Après les traditionnels mots de bienvenue adressés aux 115 participants
(!) à ce stage historique (55 années d’ancienneté tout de même ! et il a
fallu se résoudre à clore les inscriptions plus de deux semaines avant),
venus encore de si loin parfois, Sensei Roland Habersetzer a tenu à
souligner, qu’au-delà de cette fantastique rencontre conviviale qui lui
fait à chaque fois chaud au cœur, il était important de comprendre
correctement le sens de ce qui allait être pratiqué pendant ces dix
prochaines heures sur les tatamis du dojo d’Eschau (Strasbourg). Car si,
reconnaît-il volontiers, les gestes du Tengu-ryu Karatedo s’assimilent
doucement d’année en année lors de ces séminaires traditionnels de mai
et de novembre, il lui semblait aussi que le sens de ces gestes
commençait à être moins bien compris, et même à échapper à beaucoup, qui
sont repris dans un formatage ancien par une mémoire musculaire
classique les ramenant inexorablement vers une gestuelle rien moins
que…sportive. Comme un retour à la case départ, une nouvelle mis au
point après tant d’années de travail et de discours sur la différence,
vitale, entre une pratique sportive (plaisante sans doute, mais
simplement…sportive) et une autre strictement orientée vers un martial
qui ne peut s’accommoder d’aucun aménagement « de confort » dans ce que
l’on fait dans son keikogi. Quelques rappels forts lui paraissaient donc
utiles au cours de ces deux jours : ce week-end serait l’occasion pour
le Soke de revenir très précisément sur un certain nombre de détails, et
d’interprétations, de la « Voie Tengu » (toujours très souvent mal
comprise dans sa dimension finale, qui la distingue pourtant
fondamentalement de tous ces systèmes de combat fleurissant partout pour
tenter de faire face à la baisse d’intérêt pour ce type de pratique).

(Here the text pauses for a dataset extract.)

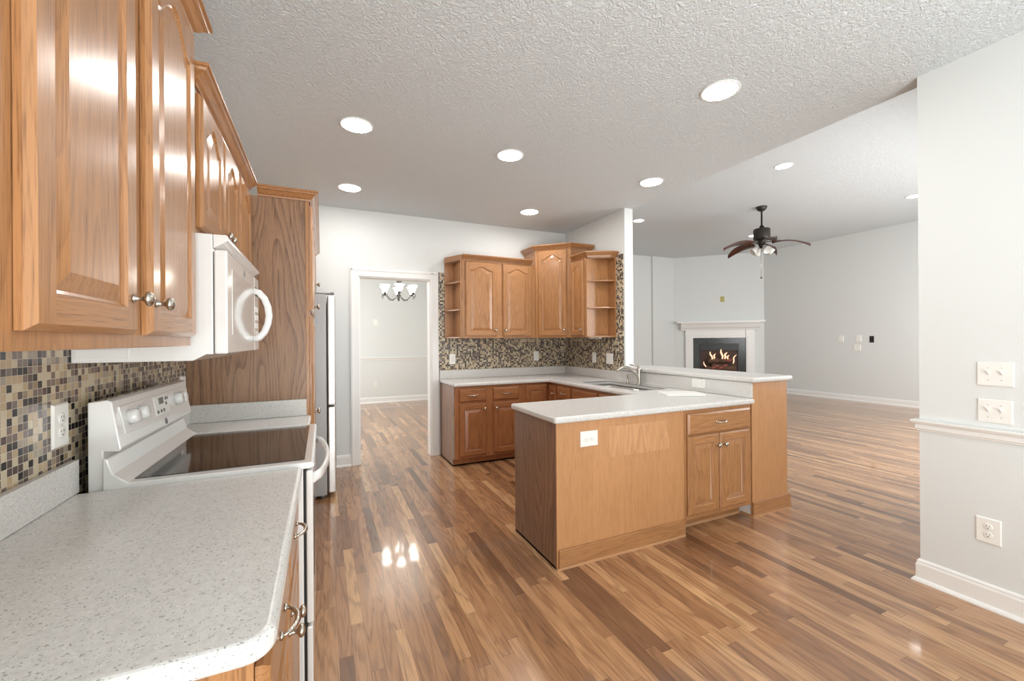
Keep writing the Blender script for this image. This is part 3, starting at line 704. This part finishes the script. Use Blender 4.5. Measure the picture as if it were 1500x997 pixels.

Il rappela d’entrée ce mot qui lui venait, il y a fort longtemps, de
Sensei Matayoshi Shinpo (1922-1997), lors de l’un de ses stages
pionniers de Kobudo d’Okinawa à Strasbourg : « En tant de guerre le Budo
sert à survivre. En temps de paix, à vivre plus longtemps ». Et
d’ajouter que le Tengu-ryu préparait tout à fait à ces deux options : en
s’entraînant de manière non inutilement excessive il permettait de mieux
gérer l’énergie, qui n’avait pas à être systématiquement sollicitée et
poussée à bout lorsqu’un tel excès ne valait pas la peine (avec
d’inévitables effets négatifs sur la santé, qui peuvent se révéler bien
plus tard, comme si le corps se vengeait de tant de dérives stupides…).
Cela, c’est l’intelligence d’un entraînement pour le « temps de paix ».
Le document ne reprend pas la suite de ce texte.